Pigeon qui vole autour de nous et de nos enfants
Pigeon gris qui est tombé sur ma tête
Pigeon du pigeonnier qui vole sans flirt
Pigeon rouge qui boit de l’alcool
Pigeon blanc qui est tombé dans ma chambre
Oh, cher oncle, ta fille est belle
Je veux l’épouser, légitimement...
Ce chant improvisé symbolise pour moi ce qui nous tombe sur la tête avec Mafrouza, le choc
filmique d’Emmanuelle Demoris. Film opératique à plusieurs voix où se concertent paroles, scènes
de la vie ordinaire et chants improvisés par lesquels Hassan, coryphée bouleversant, scande et
commente le quotidien de la dizaine des personnages qui nous ouvrent leur porte et leur cœur,
offrant en partage leur trivialité et leur spiritualité. C’est bien de partage qu’il s’agit : partager le
faire-un-film-ensemble avec fierté, distance rieuse sur soi-même et conscience de risquer son image.

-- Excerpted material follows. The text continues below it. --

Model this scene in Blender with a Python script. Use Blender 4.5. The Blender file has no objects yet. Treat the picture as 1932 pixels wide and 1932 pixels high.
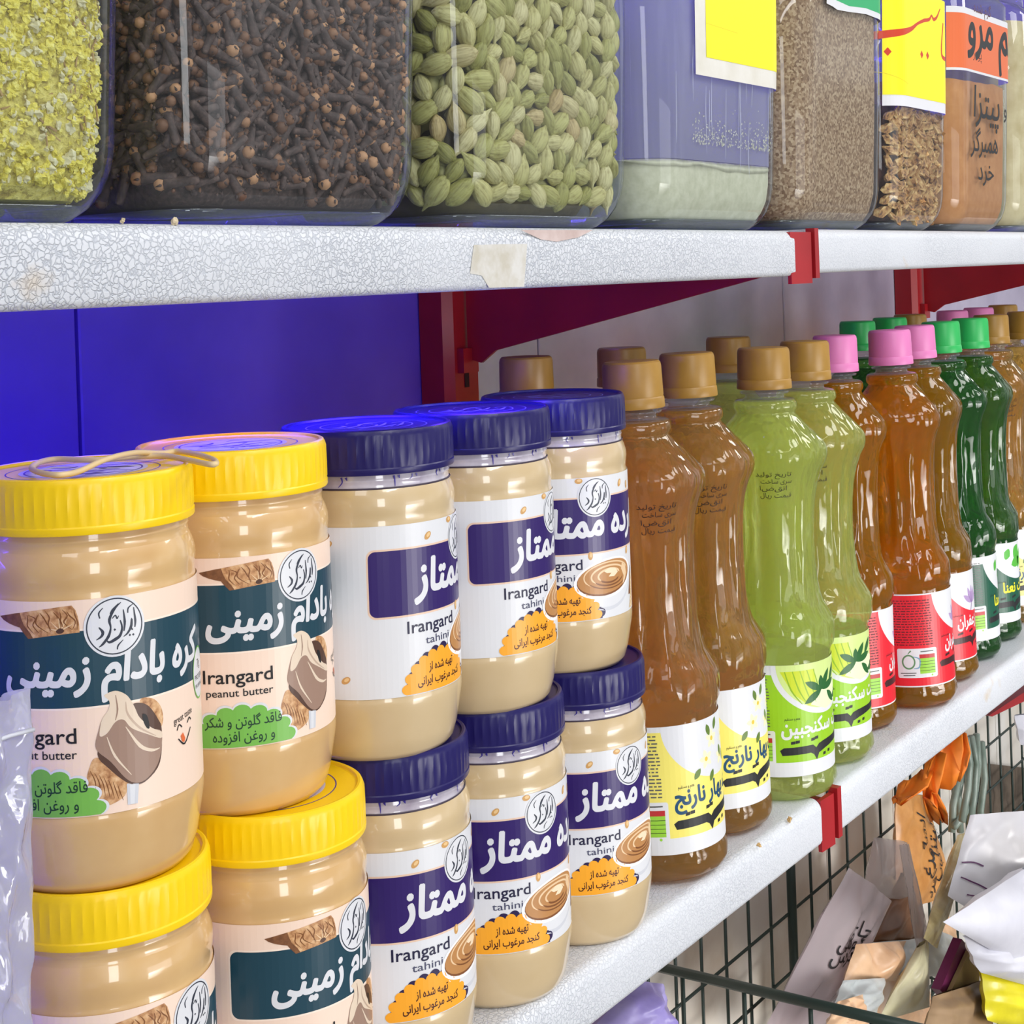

« Que Dieu nous en donne du scandale ! » proclame la paysanne à son four à pain, et, défendant
Iman, le nom d’adoption de la cinéaste mais aussi marque d’égalité dans l’entreprise du film : « Elle
n’a rien à voir avec les journalistes et ces conneries ! Y'a rien de mal, c’est un film documentaire. »
L’entrée dans le bidonville dans les pas d’un archéologue qui ausculte les vestiges de la nécropole
gréco-romaine où se sont nichés, enfouis les occupants des lieux, l’introduction par ce socle
historique projette d’emblée quelque chose d’antique et de fier sur les habitants de Mafrouza,
comme ennoblis par une généalogie en ligne directe avec une Alexandrie qui demeura pendant près
d’un millénaire le centre intellectuel et spirituel d’une partie du monde méditerranéen.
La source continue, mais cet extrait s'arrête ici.